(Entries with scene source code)
.....

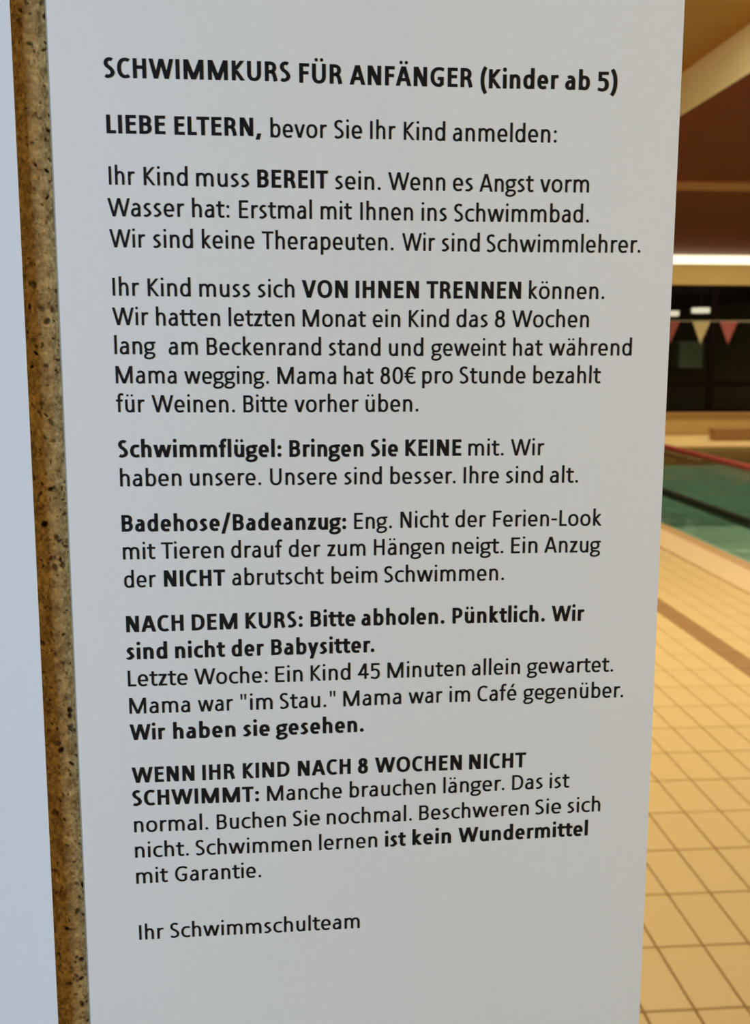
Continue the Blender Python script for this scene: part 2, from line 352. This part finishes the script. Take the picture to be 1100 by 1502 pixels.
def glyph(ch, bold):
    s = Pen(bold); W, T, h, k = s.W, s.T, s.h, s.k
    A = (ADV_B if bold else ADV_R).get(ch, .5)
    X = XH; C = CAP; o = .010                      # o = overshoot
    lb = .068 if bold else .078                    # bearing of a stem
    l, r = lb+h, A-lb+ (0 if bold else .004)-h     # centres of left / right stem
    def rr(e): return A-e-h
    def bowl(cx, cy, rx, ry, p=.88): s.path(arc(cx, cy, rx, ry, 0, 360, p, 32))
    def arch(xl, xr, y1=0, top=X, f=1.0):          # n-arch springing from the stem at xl
        cx = (xl+xr)/2+.012; ry = .17
        s.path(chain([(xl, top-.135)], arc(cx, top-k-ry+o, cx-xl, ry, 155, 90), arc(cx, top-k-ry+o, xr-cx, ry, 90, 0), [(xr, y1+(top-ry-y1)*.5), (xr, y1)]))
    def dots(cx, y):
        rd = .058 if bold else .043; g = .098 if bold else .088
        s.disc(cx-g, y, rd); s.disc(cx+g, y, rd)
    base = {'ä':'a','ö':'o','ü':'u','é':'e','Ä':'A','Ü':'U'}.get(ch)
    if base:
        s.q += glyph(base, bold)
        if ch in 'äöü': dots(A/2+(.004 if ch != 'ä' else -.01), .618)
        elif ch in 'ÄÜ': dots(A/2, .760)
        else: s.diag(A/2-.01, .535, A/2+.075, .690, w=.09)
        return s.q
    if ch == 'A':
        m = A/2; e = .012+h*1.06
        s.diag(e, 0, m-.012, C); s.diag(A-e, 0, m+.012, C); s.rect(m-.15, .150, m+.15, .150+T)
    elif ch == 'B':
        s.stem(l, 0, C); x1 = A-.052-h; y = .335
        s.path(chain([(l, C-k)], arc(x1-.155, (C-k+y)/2, .135, (C-k-y)/2, 90, -90), [(l, y)]))
        s.path(chain([(l, y)], arc(x1-.165, (y+k)/2, .165, (y-k)/2, 90, -90), [(l, k)]))
    elif ch in 'CG':
        x0 = .052+h; ex = A-.045 if ch == 'C' else A-.075
        rx = (ex-x0)*.60; cx = x0+rx; ry = C/2+o-k
        if ch == 'C':
            s.path(chain([(ex-.02, C-.085+ (0 if bold else .01))], arc(cx, C/2, rx, ry, 62, 298), [(ex-.02, .085-(0 if bold else .01))]))
        else:
            xr = A-.085-h
            s.path(chain([(ex-.01, C-.085)], arc(cx, C/2, rx, ry, 62, 270), [(cx+.03, k-o), (xr-.06, k+.005), (xr, k+.045)]))
            s.stem(xr, .055, .325); s.rect(xr-.155, .325-T, xr+h, .325)
    elif ch == 'D':
        s.stem(l, 0, C); x1 = A-.048-h
        s.path(chain([(l, C-k), (l+.1, C-k)], arc(x1-.27, C/2, .27, C/2-k, 90, -90, .82), [(l+.1, k), (l, k)]))
    elif ch in 'EF':
        s.stem(l, 0, C); x1 = A-(.048 if ch == 'E' else .035)
        s.rect(l-h, C-T, x1, C); s.rect(l, .290 if ch == 'E' else .275, x1-.025, (.290 if ch == 'E' else .275)+T)
        if ch == 'E': s.rect(l-h, 0, x1, T)
    elif ch == 'H':
        r = A-lb-.012-h; l = lb+.012+h; s.stem(l, 0, C); s.stem(r, 0, C); s.rect(l, .300, r, .300+T)
    elif ch == 'I':
        s.stem(A/2, 0, C)
    elif ch == 'K':
        s.stem(l, 0, C); d = W*1.12
        s.diag(l+.055, .345, A-.02-h*1.2, C, w=d); s.diag(l+.055, .335, A-.006-h*1.2, 0, w=d)
        s.rect(l, .30, l+.06, .375)
    elif ch == 'L':
        s.stem(l, 0, C); s.rect(l-h, 0, A-.022, T)
    elif ch == 'M':
        l = lb+.012+h; r = A-l; m = A/2; d = W*1.15
        s.stem(l, 0, C); s.stem(r, 0, C)
        s.diag(l+.012, C, m, 0, w=d*1.05); s.diag(r-.012, C, m, 0, w=d*1.05)
    elif ch == 'N':
        l = lb+.012+h; r = A-l; s.stem(l, 0, C); s.stem(r, 0, C); s.diag(l+.012, C, r-.012, 0, w=W*1.3)
    elif ch == 'O':
        bowl(A/2, C/2, A/2-.045-h, C/2+o-k)
    elif ch in 'PR':
        s.stem(l, 0, C); x1 = A-(.042 if ch == 'P' else .085)-h; y = .265 if ch == 'P' else .305
        s.path(chain([(l, C-k), (l+.06, C-k)], arc(x1-.165, (C-k+y)/2, .165, (C-k-y)/2, 90, -90), [(l, y)]))
        if ch == 'R': s.path(chain([(l+.12, y), (l+.18, y-.01)], bez((l+.18, y-.01), (l+.25, y-.03), (l+.27, y-.09), (A-.035-h, 0))))
    elif ch in 'Ss':
        t = C if ch == 'S' else X; x0, x1 = (.045+h, A-.045-h); m = (x0+x1)/2
        b = .072 if ch == 'S' else .058
        P = [(x1-.015, t-b), (m+.07, t-k+o*.4), (m-.01, t-k+o), (x0+.035, t-k-.035), (x0+.008, t*.73), (x0+.05, t*.60), (m+.01, t*.51), (x1-.04, t*.41), (x1, t*.265), (x1-.04, k+.035), (m-.02, k-o), (m-.09, k-o*.4), (x0-.01, b+.005)]
        s.path(spline(P, 5))
    elif ch == 'T':
        s.stem(A/2, 0, C); s.rect(.012, C-T, A-.012, C)
    elif ch == 'U':
        l = lb+.008+h; r = A-l; ry = .20; cx = A/2
        s.path(chain([(l, C), (l, .4)], arc(cx, ry+k-o, cx-l, ry, 180, 360), [(r, .4), (r, C)]))
    elif ch in 'Vv':
        t = C if ch == 'V' else X; e = .012+h*1.06; s.diag(e, t, A/2-.008, 0); s.diag(A-e, t, A/2+.008, 0)
    elif ch in 'Ww':
        t = C if ch == 'W' else X; e = .016+h; q = A*.283; d = W*1.02
        s.diag(e, t, q, 0, w=d); s.diag(A/2-.004, t, q+.008, 0, w=d); s.diag(A/2+.004, t, A-q-.008, 0, w=d); s.diag(A-e, t, A-q, 0, w=d)
    elif ch == 'z':
        s.rect(.04, X-T, A-.035, X); s.rect(.03, 0, A-.03, T); s.diag(.03+h*1.35, T*.6, A-.035-h*1.35, X-T*.6, w=W*1.3)
    elif ch == 'a':
        r = A-.072-h; x0 = .045+h
        s.path(chain([(x0+.03, X-.072)], [(x0+.08, X-.047)], arc(r-.13, X-k-.13+o, .13, .13, 95, 0), [(r, .25), (r, 0)]))
        s.path(chain([(r, .268), (r-.10, .268)], bez((r-.10, .268), (x0+.03, .268), (x0, .21), (x0, .135)), bez((x0, .135), (x0, .05), (x0+.06, k-o), (x0+.12, k-o)), bez((x0+.12, k-o), (r-.09, k-o), (r-.04, .075), (r, .125))))
    elif ch in 'bdp':
        t0, t1 = (DSC, X) if ch == 'p' else (0, ASC)
        st, far = (r, .048+h) if ch == 'd' else (l, A-.048-h)
        s.stem(st, t0, t1); cx = (st+far)/2; bowl(cx, X/2, abs(far-st)/2, X/2+o-k, .84)
    elif ch == 'c':
        x0 = .045+h; ex = A-.035; rx = (ex-x0)*.66; cx = x0+rx
        s.path(chain([(ex-.018, X-.065)], arc(cx, X/2, rx, X/2+o-k, 65, 295), [(ex-.018, .065)]))
    elif ch == 'e':
        x0 = .045+h; x1 = A-.045-h; cx = (x0+x1)/2; y = .222
        s.path(chain(arc(cx, X/2, (x1-x0)/2, X/2+o-k, -2, 270), [(cx+.06, k-o*.6), (x1-.005, .058)]))
        s.rect(x0, y-k*.9, x1+h*.9, y+k*.9)
    elif ch == 'f':
        x = .105+h*.6
        s.path(chain([(x, 0), (x, .45)], arc(x+.10, ASC-k-.105+o, .10, .105, 180, 80), [(A-.0, ASC-k-.012)])); s.rect(.012, X-T, A-.03, X)
    elif ch == 'g':
        cx = .212+ (.004 if bold else 0); ry = .150; cy = X-ry+o-.0; rx = .155 if not bold else .150
        s.path(arc(cx, cy-k+.01, rx, ry-k+.02, 0, 360, .92, 28), .93)
        s.rect(cx+.04, X-T*.9, A-.006, X)
        s.path(chain(bez((cx-.09, .195), (cx-.155, .15), (cx-.15, .075), (cx-.045, .060)), bez((cx-.045, .060), (cx+.03, .055), (cx+.1, .06), (cx+.14, .045)),
               bez((cx+.14, .045), (cx+.215, .01), (cx+.205, -.055), (cx+.15, -.10)), bez((cx+.15, -.10), (cx+.07, -.16), (cx-.09, -.158), (cx-.15, -.11)),
               bez((cx-.15, -.11), (cx-.20, -.06), (cx-.14, .01), (cx-.06, .05))), .9)
    elif ch in 'hn':
        s.stem(l, 0, ASC if ch == 'h' else X); arch(l, r)
    elif ch == 'i':
        s.stem(A/2, 0, X); s.disc(A/2, .622, .072 if bold else .050)
    elif ch == 'k':
        s.stem(l, 0, ASC); s.diag(l+.045, .262, A-.030-h*1.2, X, w=W*1.2); s.diag(l+.045, .265, A-.004-h*1.25, 0, w=W*1.2); s.rect(l, .225, l+.05, .295)
    elif ch == 'l':
        s.stem(A/2, 0, ASC)
    elif ch == 'm':
        m = A/2+.002; s.stem(l, 0, X); arch(l, m); arch(m, r)
    elif ch == 'o':
        bowl(A/2, X/2, A/2-.042-h, X/2+o-k)
    elif ch == 'r':
        s.stem(l, 0, X); s.path(chain([(l, X-.15)], bez((l, X-.15), (l+.05, X-.05), (l+.10, X-k+.004), (l+.155, X-k+.005)), [(A-.008, X-k-.006)]))
    elif ch == 't':
        x = .108+h*.7
        s.path(chain([(x, X+.115), (x, .2)], arc(x+.10, k+.105-o, .10, .105, 180, 262), [(A-.012, k+.008)])); s.rect(.012, X-T, A-.004, X)
    elif ch == 'u':
        cx = (l+r)/2-.012; ry = .17
        s.stem(r, 0, X); s.path(chain([(l, X), (l, .3)], arc(cx, ry+k-o, cx-l, ry, 180, 270), arc(cx, ry+k-o, r-cx, ry, 270, 335), [(r, .135)]))
    elif ch == 'y':
        e = .012+h*1.06; s.diag(e, X, A/2-.004, 0); s.diag(A-e, X, A/2-.075, DSC, w=W*1.06)
    elif ch == '0':
        bowl(A/2, C/2-.004, A/2-.042-h, C/2+o-k-.003)
    elif ch == '4':
        x = A-.115-h; s.stem(x, 0, C-.008); s.rect(.02, .145, A-.022, .145+T); s.diag(.03+h*1.1, .18, x-h*.3, C-.008, w=W*1.15)
    elif ch == '5':
        x0 = .085+h; s.rect(x0-h, C-.008-T, A-.07, C-.008); s.rect(x0-h, .31, x0+h*.75, C-.02)
        s.path(chain([(x0-h*.1, .355)], [(x0+.08, .372)], arc(A-.055-h-.165, .195, .165, .178, 92, -92), [(.055+.02, .052)]))
    elif ch == '8':
        bowl(A/2, .472, A/2-.085-h, .163-k+.002); bowl(A/2, .180, A/2-.060-h, .190-k+.005)
    elif ch == '€':
        s.path(chain([(A-.045, C-.075)], arc(.33, C/2, .205, C/2+o-k, 65, 295), [(A-.045, .075)])); s.rect(.02, .355, A-.12, .355+T*.8); s.rect(.02, .235, A-.14, .235+T*.8)
    elif ch in '.:':
        rd = .078 if bold else .056
        s.disc(A/2, rd, rd)
        if ch == ':': s.disc(A/2, X-rd-.02, rd)
    elif ch == ',':
        s.diag(A/2-.045, -.118, A/2+.02, .10, w=W*1.05)
    elif ch == '(':
        s.path(bez((A-.05, .70), (.05+h*.6, .50), (.05+h*.6, .03), (A-.05, -.165), 12))
    elif ch == ')':
        s.path(bez((.05, .70), (A-.05-h*.6, .50), (A-.05-h*.6, .03), (.05, -.165), 12))
    elif ch == '-':
        s.rect(.035, .228, A-.035, .228+T)
    elif ch == '/':
        s.diag(.02+h, -.115, A-.02-h, .70, w=W*1.0)
    elif ch == '"':
        for x in (.125, A-.125): s.q.append([(x-.024, .42), (x+.024, .42), (x+.040, .655), (x-.040, .655)])
    return s.q

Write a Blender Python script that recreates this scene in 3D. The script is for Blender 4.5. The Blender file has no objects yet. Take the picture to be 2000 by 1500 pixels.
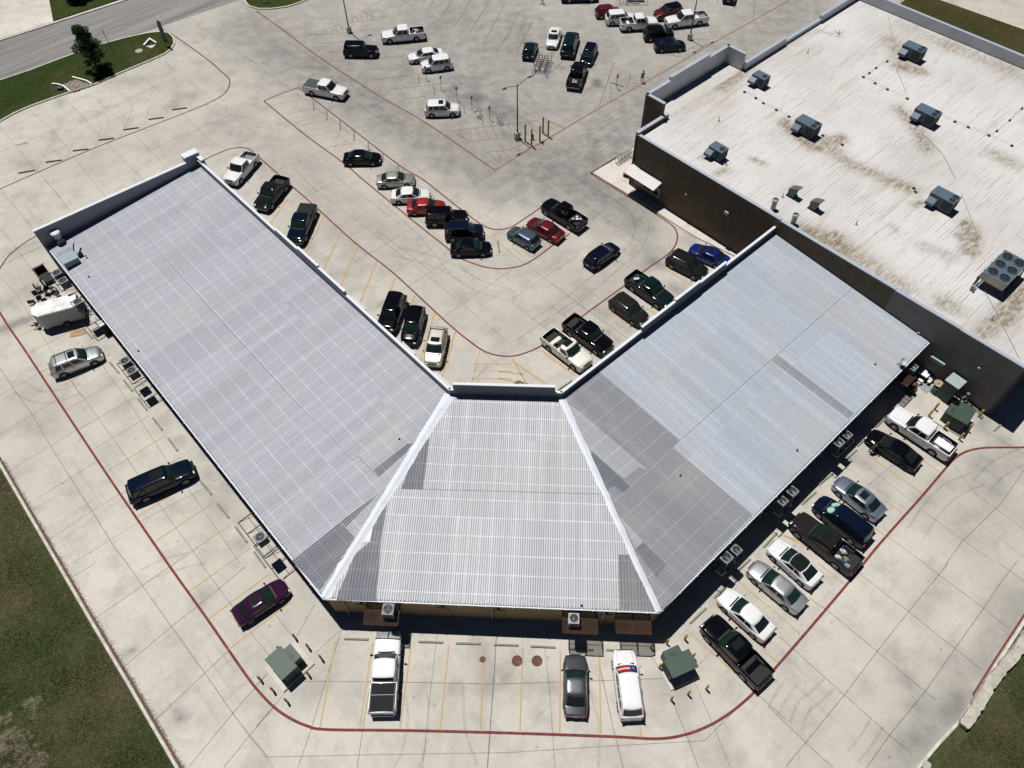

.....

# Written task:
Track down every line of the material containing the string "this", and copy it.

# Written response:
Continue the Blender Python script for this scene: part 2, from line 352. This part finishes the script. Take the picture to be 1100 by 1502 pixels.
Write a Blender Python script that recreates this scene in 3D. The script is for Blender 4.5. The Blender file has no objects yet. Take the picture to be 2000 by 1500 pixels.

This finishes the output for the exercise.